Many small or medium-sized stocks can have high dividend yields, yet it's not just as simple as "buy the one with the highest yield". Who knows how long they can support the payments if they aren't financially stable themselves?
As a share price slides down, the yield will rise, seemingly making the stock look more attractive, yet that could be a trap. The dividend can also be reduced or cut off completely if they can't afford to pay it due to declining business.
That's why we stress buying quality stocks first and foremost. Those usually are the large-cap companies that have tried and tested business models. The more reliable they are, the more predictable their possible future earnings can become.
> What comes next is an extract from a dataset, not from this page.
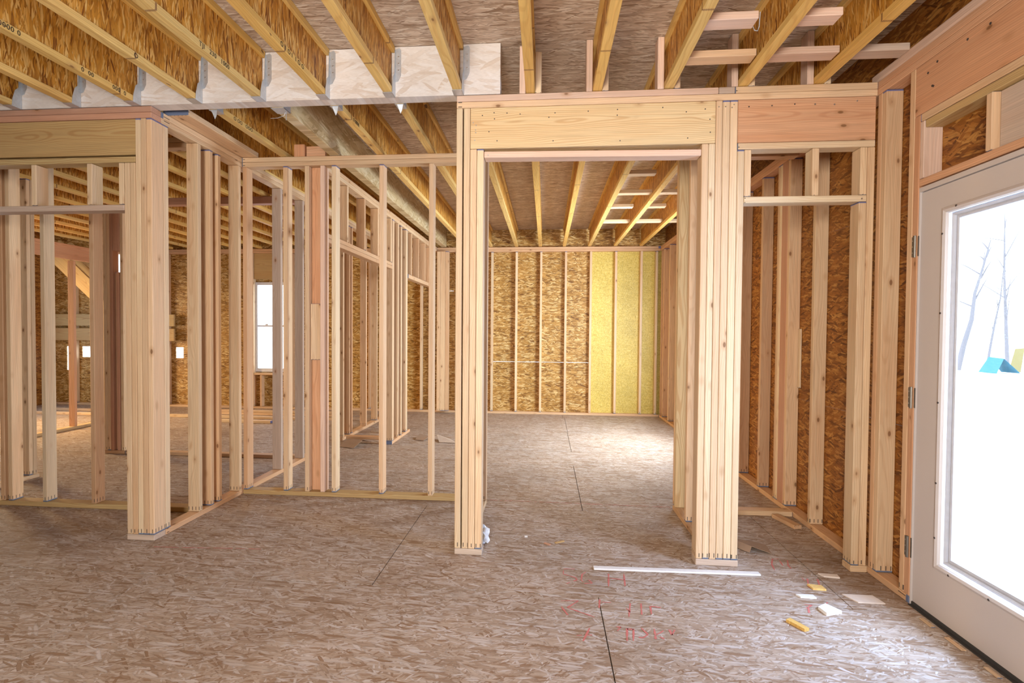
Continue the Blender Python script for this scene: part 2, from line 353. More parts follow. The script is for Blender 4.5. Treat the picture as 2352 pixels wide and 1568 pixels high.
# ------------------------------------------------------------------ cased opening straight ahead
G = 'studs of the post left of the open doorway'
for i, (a, b, top, lab) in enumerate([(-0.546, -0.508, H0, 'outermost stud of the post left of the central doorway, dark gap beside it'),
        (-0.502, -0.463, H0, 'second stud of the post left of the central doorway, running up beside the header'),
        (-0.4625, -0.4225, 2.4505, 'third stud of the post left of the central doorway, carrying the header end'),
        (-0.422, -0.380, 2.4505, 'innermost stud of the post left of the central doorway, edging the opening')]):
    board('wall_stud', a, b, FR, BK, T, top, 'pale', lab, 'stud', G)
board('bottom_plate', -0.546, -0.376, FR, BK, 0, T, 'grey', 'short floor plate under the post left of the central doorway', 'plate', 'floor plates')
G = 'studs of the post right of the open doorway'
for a, b, z0, top, lab in [(0.884, 0.922, T, 2.4505, 'innermost yellowish stud of the six stud post right of the central doorway'),
        (0.9225, 0.9598, T, 2.4505, 'second stud of the six stud post right of the central doorway, under the header end'),
        (0.9605, 0.9985, T, H0, 'third stud of the six stud post, full height, touching the big header'),
        (0.999, 1.039, T, H0, 'fourth stud of the six stud post, full height, one nail near its top'),
        (1.040, 1.0825, T, H0, 'fifth stud of the six stud post, full height with two nails near its top'),
        (1.083, 1.122, T, 2.411, 'outermost right stud of the six stud post, shorter than its neighbours')]:
    o = board('wall_stud', a, b, FR, BK, z0, top, 'pale', lab, 'stud', G)
    if top == H0: nails(o, {0.9605: [(0.976, 2.657)], 0.999: [(1.013, 2.657)], 1.040: [(1.049, 2.651), (1.060, 2.668)]}[a], FR)
board('bottom_plate', 0.884, 1.126, FR, BK, 0, T, 'grey', 'short floor plate under the six stud post', 'plate', 'floor plates')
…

That's what we need for successful long-term investing.
Here are three blue-chip stocks that offer yields greater than 5%. They could be part of a strong foundation of investment returns in your portfolio over the next 5 – 10 years.
1) Telstra Corporation Ltd (ASX: TLS)
The famous telecom giant has the biggest broadband and mobile phone subscriber network in Australia with the next largest competitor a very far second. It realises that Asia is the region it must expand into, with its big populations and growing economies. It plans to create working partnerships with established regional telecom companies and leap-frog to market leadership.
It will also be gaining leasing revenue from the national broadband network as it is rolled out across Australia. That will help fund future growth and acquisitions. It now has a yield of 5.2% fully franked.
2) Sydney Airport Holdings Ltd (ASX: SYD)
This company owns and operates the Sydney Airport. Its yield is 5.4% unfranked. In the past 10 years it has a decent track record of raising dividends, so that could be a good sign for future dividend income.
Although it could be a stable infrastructure investment for the long-term, I would prefer Telstra for its growth opportunities and much larger regional footprint.
3) Stockland Corporation Ltd (ASX: SGP)
Stockland is a well-known housing and commercial property construction company. With the housing market growing so strongly thanks to record low interest rates, demand for unit and detached housing is high. There is also an undersupply of housing relative to Australia's general population growth, so it could take a number of years before that excess demand is met.
In the meantime, it has a 5.9% yield unfranked to offer investors. I like the growth profile, but it is a cyclical stock, so there will be ups and downs along with the property market.